Room 515, Cosmology Building, National Taiwan University + Zoom, Physical+Online Seminar
(實體+線上演講 台灣大學次震宇宙館515研討室+ Zoom)
Signature 0 Toric Varieties, Wall Crossings, and Cross Polytope-Like Structures
Soohyun Park (Hebrew University of Jerusalem)
Abstract
We describe the structure of simplicial locally convex fans associated to even-dimensional complete toric varieties with signature 0. They belong to the set of such toric varieties whose even degree Betti numbers yield a gamma vector equal to 0. The gamma vector is an invariant of palindromic polynomials whose nonnegativity lies between unimodality and real-rootedness. It is expected that the cases where the gamma vector is 0 form "building blocks'' among those where it is nonnegative. This means minimality with respect to a certain restricted class of blowups. However, this equality to 0 case is currently poorly understood.
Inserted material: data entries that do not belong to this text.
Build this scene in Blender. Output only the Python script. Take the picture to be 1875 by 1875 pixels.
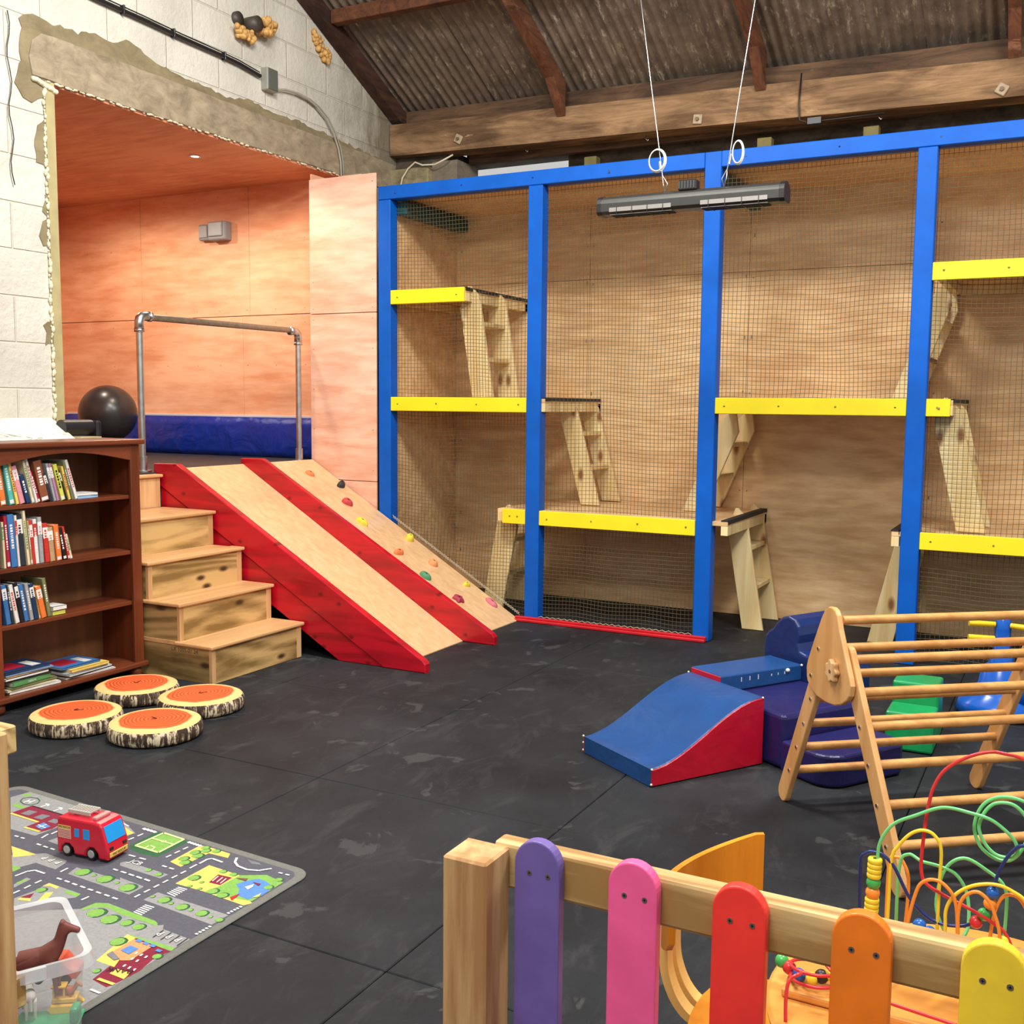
import bpy, bmesh, math, random
from mathutils import Vector, Matrix
random.seed(7)
for o in list(bpy.data.objects): bpy.data.objects.remove(o)
S = bpy.context.scene
COL = S.collection
PI = math.pi
R_ = math.radians
# ---------------------------------------------------------------- camera
cam = bpy.data.cameras.new('camera'); camo = bpy.data.objects.new('camera', cam); COL.objects.link(camo)
def cam_axes(yaw, pitch, roll):
    cy, sy = math.cos(yaw), math.sin(yaw)
    Rw = Matrix(((cy, -sy, 0), (0, 0, -1), (sy, cy, 0)))
    cp, sp = math.cos(pitch), math.sin(pitch)
    Rp = Matrix(((1, 0, 0), (0, cp, -sp), (0, sp, cp)))
    cr, sr = math.cos(roll), math.sin(roll)
    Rr = Matrix(((cr, -sr, 0), (sr, cr, 0), (0, 0, 1)))
    return Rr @ Rp @ Rw
A = cam_axes(-.4837, .1013, .0094)
camo.matrix_world = Matrix.Translation((0, 0, 1.5)) @ Matrix((A[0], -A[1], -A[2])).transposed().to_4x4()
cam.sensor_width = 36; cam.lens = 36 * 1940 / 1875; cam.clip_start = .05
S.camera = camo
# ---------------------------------------------------------------- light
w = bpy.data.worlds.new('world'); S.world = w; w.use_nodes = True
bg = w.node_tree.nodes['Background']; bg.inputs[0].default_value = (1, .985, .96, 1); bg.inputs[1].default_value = .60
def area(name, loc, target, size, sy, power, col=(1, .965, .91)):
    l = bpy.data.lights.new(name, 'AREA'); l.shape = 'RECTANGLE'; l.size = size; l.size_y = sy; l.energy = power; l.color = col
    o = bpy.data.objects.new(name, l); COL.objects.link(o); o.location = loc
    o.rotation_euler = (Vector(target) - Vector(loc)).to_track_quat('-Z', 'Y').to_euler(); return o
area('lamp_light_middle', (-2.6, 3.6, 4.7), (-2.8, 4.6, 0), 1.5, .5, 170)
area('lamp_light_right', (.6, 3.9, 4.7), (-.6, 4.6, 0), 1.5, .5, 170)
area('lamp_light_front', (-.7, .2, 4.2), (-1.2, 1.8, 0), 1.5, .6, 135)
for nm, lc, pw in (('roof_fill_middle', (-2.6, 3.6, 4.6), 85), ('roof_fill_right', (.6, 3.9, 4.6), 85)):  # point lights added under the lamps to brighten the roof
    l = bpy.data.lights.new(nm, 'POINT'); l.energy = pw; l.shadow_soft_size = .35; l.color = (1, .965, .91)
    o = bpy.data.objects.new(nm, l); COL.objects.link(o); o.location = lc
S.view_settings.view_transform = 'Standard'; S.view_settings.look = 'None'
S.view_settings.exposure = 0; S.view_settings.gamma = 1
# ---------------------------------------------------------------- materials
def srgb(r, g, b):
    f = lambda c: (c/255/12.92) if c/255 <= .04045 else ((c/255+.055)/1.055)**2.4
    return (f(r), f(g), f(b))
def mk(name):
    m = bpy.data.materials.new(name); m.use_nodes = True; nt = m.node_tree
    return m, nt, nt.nodes['Principled BSDF']
def N(nt, t, **k):
    n = nt.nodes.new(t)
    for a, b in k.items():
        if a in n.inputs: n.inputs[a].default_value = b
        else: setattr(n, a, b)
    return n
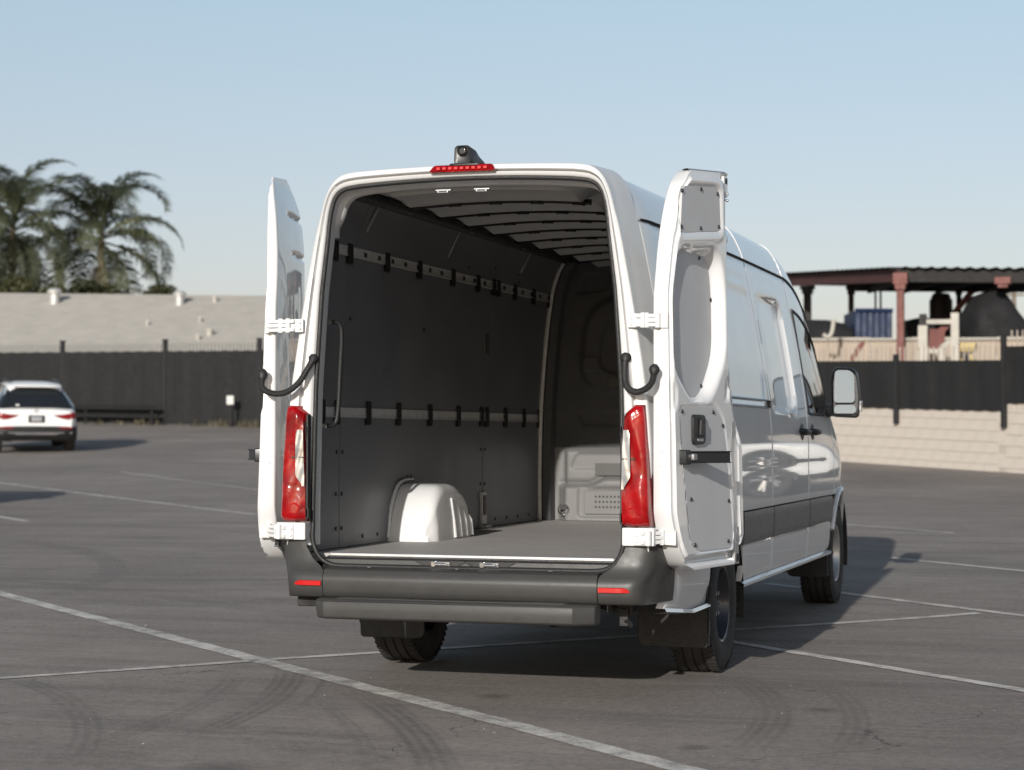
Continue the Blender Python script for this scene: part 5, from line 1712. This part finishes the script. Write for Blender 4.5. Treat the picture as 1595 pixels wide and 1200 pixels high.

In the course of addressing this situation for such toric varieties, we find that the interpretation of the top component of the gamma vector as a signature encodes *intrinsic* combinatorial information on the fan in addition to compatibility with existing natural combinatorial examples as shown earlier. Our main method involves wall crossings. The links of the fan come from a repeated suspension of the maximal linear subspace in its realization in the ambient space of the fan. Conversely, the centers of these links containing any particular line form a cone or a repeated suspension of one. The intersection patterns between these "anchoring'' linear subspaces come from how far certain submodularity inequalities are from equality and parity conditions on their dimensions. This involves linear dependence and containment relations between them. We obtain these relations by viewing the vanishing of certain mixed volumes from the perspective of the exponents. Finally, these wall crossings yield a simple method of generating induced 4-cycles expected to cover the minimal objects described above. Note that this involves intersections of rational equivalence relations with 2-dimensional orbit closures instead of 1-dimensional ones as in most combinatorial applications.